I realized that screw it, I love that damn dog, and I’m keeping her even if she won’t walk on a leash to save her ass, even if she hides her little turds all over the basement, even if she chews holes in the middle of my mattress.  She stays, period.  And then The Donor got transferred to Canada.

We had to decide if we were willing to bring a dog across a border who bit, whether or not she could handle that transition after having to deal with a baby (whom she actually really liked in the end.)  We ultimately decided to leave her.  We asked The Godfather to take her, but the timing sucked for him.  We asked our neighbors, but they’d just gotten a dog.  The Donor’s aunt finally agreed to take her, and then it happened.

She was across the street, visiting with the neighbors and their new dog, when the cable dude came by to hook something up.  He tried to give her a treat and she punctured his hand.  He was really cool about it, but we knew we were running on borrowed time now.  This was too far, too much.  We decided we’d have to have her put down.  That night, very randomly, my friend Marge came over to visit.  I cried on her shoulder about the whole thing, and she left a few hours later and one dog heavier.

Izzi has been with Marge since June of 2006, and she’s never been happier.  Marge and her family are 4-wheeling, Jeep driving, mountain-living people with loads of cats and dogs for Izzi to be friends with.  I miss her sometimes, but really, she’s so much happier there.  It’s a perfect fit.  She loves them, they love her.  I couldn’t be happier about any choice I’ve ever made than to hand my dog to her that late night in June.

And that’s where the guilt comes in.  See, Izzi, well, she kind of got eaten last night, and now my best friend is bearing the brunt of the sadness over the loss of my dog.  Our dog.  We had a dog together.
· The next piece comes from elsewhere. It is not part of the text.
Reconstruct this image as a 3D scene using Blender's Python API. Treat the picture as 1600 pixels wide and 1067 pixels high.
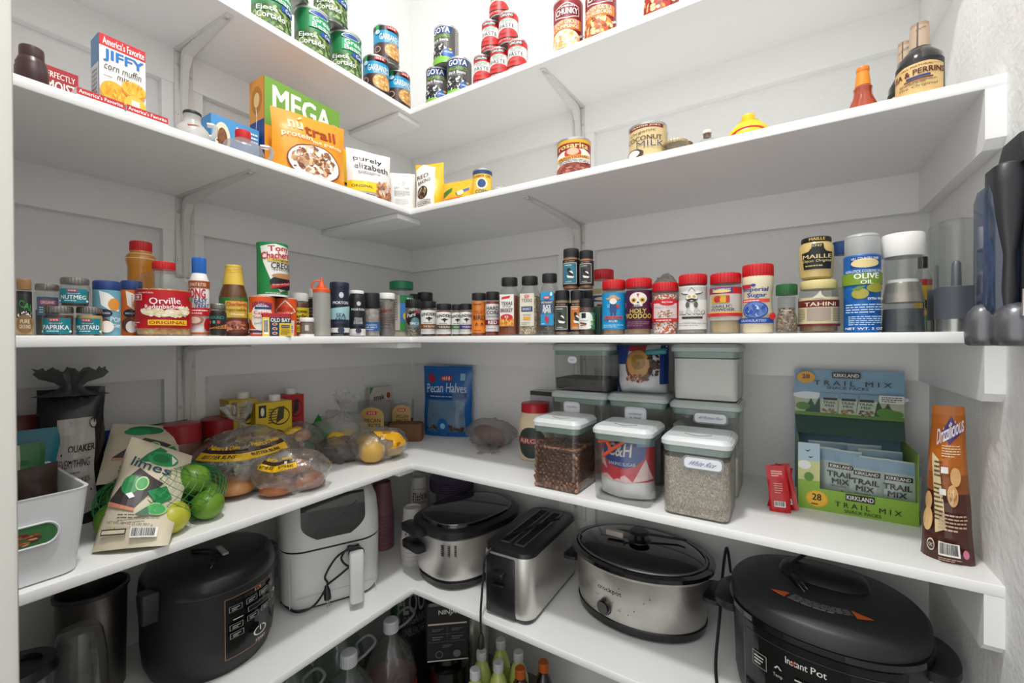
import bpy, bmesh, math, random
from mathutils import Vector, Matrix, noise
PI=math.pi
for o in list(bpy.data.objects): bpy.data.objects.remove(o)
SC=bpy.context.scene; COL=SC.collection
# ---------------- camera ----------------
K=1.13
FPX,YAW,PIT,ROL=677.0,0.5655,-0.0063,-0.0043
CAM=Vector((1.1053*K,-1.0922*K,-0.0064*K))
FW=Vector((-math.sin(YAW)*math.cos(PIT),math.cos(YAW)*math.cos(PIT),math.sin(PIT)))
_r=Vector((math.cos(YAW),math.sin(YAW),0)); _u=_r.cross(FW)
RT=math.cos(ROL)*_r+math.sin(ROL)*_u; UP=-math.sin(ROL)*_r+math.cos(ROL)*_u
cd=bpy.data.cameras.new('camera'); cam=bpy.data.objects.new('camera',cd); COL.objects.link(cam)
cd.sensor_width=36; cd.lens=FPX*36/1600; cd.clip_start=.02
M4=Matrix.Identity(4)
for i in range(3): M4[i][0]=RT[i]; M4[i][1]=UP[i]; M4[i][2]=-FW[i]; M4[i][3]=CAM[i]
cam.matrix_world=M4; SC.camera=cam
# ---------------- world, lamp, exposure ----------------
W=bpy.data.worlds.new('hall_daylight'); SC.world=W; W.use_nodes=True
W.node_tree.nodes['Background'].inputs[0].default_value=(1,1,.99,1)
W.node_tree.nodes['Background'].inputs[1].default_value=1.2
SC.view_settings.view_transform='Standard'; SC.view_settings.look='None'
SC.view_settings.exposure=0.3; SC.view_settings.gamma=1; SC.view_settings.use_curve_mapping=False
CEIL=1.55*K; LX,LY=.86*K,-.88*K
ld=bpy.data.lights.new('ceiling_lamp_light','AREA'); ld.shape='DISK'; ld.size=.16; ld.energy=17; ld.color=(1,1,.985)
lo=bpy.data.objects.new('ceiling_lamp_light',ld); COL.objects.link(lo); lo.location=(LX,LY,CEIL-.075)
# ---------------- dimensions ----------------
T=.0164; CL=.0816; CT=.0205
WS={1:.2394*K,2:.333*K,3:.333*K,4:.333*K,5:.333*K}
ZS={1:.6208*K,2:.3109*K,3:0.0,4:-.3090*K,5:-.6135*K,6:-.985*K}
R=1.328*K; YF=-1.02*K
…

She had to pick up her, wrap her, bring her in from the cold, call me, and all I can do is sit here and write a stupid post about her. I was home for a year and a half and I never once went to visit Izzi, I didn’t send her a treat on her birthday, nothing.  I gave her up, and she died last night, and my friend is hurting bad from the loss, and I feel horrible about it.  But damn, it was good while it lasted.